TASK PROMPT – Repeat each line exactly as it is written.

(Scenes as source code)
(begin)

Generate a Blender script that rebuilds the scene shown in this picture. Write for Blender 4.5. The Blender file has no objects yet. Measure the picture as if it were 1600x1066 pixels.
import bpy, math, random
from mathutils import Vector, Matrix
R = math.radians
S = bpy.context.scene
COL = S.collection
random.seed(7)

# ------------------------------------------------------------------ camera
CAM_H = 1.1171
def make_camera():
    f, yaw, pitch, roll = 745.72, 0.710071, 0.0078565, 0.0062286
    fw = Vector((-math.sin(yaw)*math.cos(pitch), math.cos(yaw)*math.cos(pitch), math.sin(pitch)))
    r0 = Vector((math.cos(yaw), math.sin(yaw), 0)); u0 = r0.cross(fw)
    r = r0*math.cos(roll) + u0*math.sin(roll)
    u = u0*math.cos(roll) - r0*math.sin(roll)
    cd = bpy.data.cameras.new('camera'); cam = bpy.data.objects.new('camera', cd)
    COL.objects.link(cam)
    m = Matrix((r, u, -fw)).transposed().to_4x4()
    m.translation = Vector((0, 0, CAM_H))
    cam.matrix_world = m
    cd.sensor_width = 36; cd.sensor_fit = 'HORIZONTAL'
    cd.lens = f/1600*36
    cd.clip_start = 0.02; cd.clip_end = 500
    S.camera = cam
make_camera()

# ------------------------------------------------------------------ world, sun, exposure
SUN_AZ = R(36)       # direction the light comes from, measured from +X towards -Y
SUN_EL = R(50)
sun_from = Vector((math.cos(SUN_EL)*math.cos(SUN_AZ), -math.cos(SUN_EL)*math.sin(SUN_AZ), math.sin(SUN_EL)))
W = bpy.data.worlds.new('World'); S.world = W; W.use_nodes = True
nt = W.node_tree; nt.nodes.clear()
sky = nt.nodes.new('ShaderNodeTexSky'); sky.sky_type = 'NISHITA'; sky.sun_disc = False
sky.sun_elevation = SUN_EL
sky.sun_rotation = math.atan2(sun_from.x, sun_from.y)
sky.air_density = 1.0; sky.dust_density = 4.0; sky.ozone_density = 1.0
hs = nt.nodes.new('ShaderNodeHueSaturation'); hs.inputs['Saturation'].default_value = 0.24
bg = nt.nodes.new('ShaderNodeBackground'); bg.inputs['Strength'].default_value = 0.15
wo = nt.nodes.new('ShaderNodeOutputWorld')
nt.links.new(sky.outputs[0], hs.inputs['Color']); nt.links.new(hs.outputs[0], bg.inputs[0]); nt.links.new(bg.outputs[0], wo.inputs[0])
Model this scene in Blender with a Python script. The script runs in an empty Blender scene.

(end)

FINAL RESULT –
Generate a Blender script that rebuilds the scene shown in this picture. Write for Blender 4.5. The Blender file has no objects yet. Measure the picture as if it were 1600x1066 pixels.
import bpy, math, random
from mathutils import Vector, Matrix
R = math.radians
S = bpy.context.scene
COL = S.collection
random.seed(7)

# ------------------------------------------------------------------ camera
CAM_H = 1.1171
def make_camera():
    f, yaw, pitch, roll = 745.72, 0.710071, 0.0078565, 0.0062286
    fw = Vector((-math.sin(yaw)*math.cos(pitch), math.cos(yaw)*math.cos(pitch), math.sin(pitch)))
    r0 = Vector((math.cos(yaw), math.sin(yaw), 0)); u0 = r0.cross(fw)
    r = r0*math.cos(roll) + u0*math.sin(roll)
    u = u0*math.cos(roll) - r0*math.sin(roll)
    cd = bpy.data.cameras.new('camera'); cam = bpy.data.objects.new('camera', cd)
    COL.objects.link(cam)
    m = Matrix((r, u, -fw)).transposed().to_4x4()
    m.translation = Vector((0, 0, CAM_H))
    cam.matrix_world = m
    cd.sensor_width = 36; cd.sensor_fit = 'HORIZONTAL'
    cd.lens = f/1600*36
    cd.clip_start = 0.02; cd.clip_end = 500
    S.camera = cam
make_camera()

# ------------------------------------------------------------------ world, sun, exposure
SUN_AZ = R(36)       # direction the light comes from, measured from +X towards -Y
SUN_EL = R(50)
sun_from = Vector((math.cos(SUN_EL)*math.cos(SUN_AZ), -math.cos(SUN_EL)*math.sin(SUN_AZ), math.sin(SUN_EL)))
W = bpy.data.worlds.new('World'); S.world = W; W.use_nodes = True
nt = W.node_tree; nt.nodes.clear()
sky = nt.nodes.new('ShaderNodeTexSky'); sky.sky_type = 'NISHITA'; sky.sun_disc = False
sky.sun_elevation = SUN_EL
sky.sun_rotation = math.atan2(sun_from.x, sun_from.y)
sky.air_density = 1.0; sky.dust_density = 4.0; sky.ozone_density = 1.0
hs = nt.nodes.new('ShaderNodeHueSaturation'); hs.inputs['Saturation'].default_value = 0.24
bg = nt.nodes.new('ShaderNodeBackground'); bg.inputs['Strength'].default_value = 0.15
wo = nt.nodes.new('ShaderNodeOutputWorld')
nt.links.new(sky.outputs[0], hs.inputs['Color']); nt.links.new(hs.outputs[0], bg.inputs[0]); nt.links.new(bg.outputs[0], wo.inputs[0])
Model this scene in Blender with a Python script. The script runs in an empty Blender scene.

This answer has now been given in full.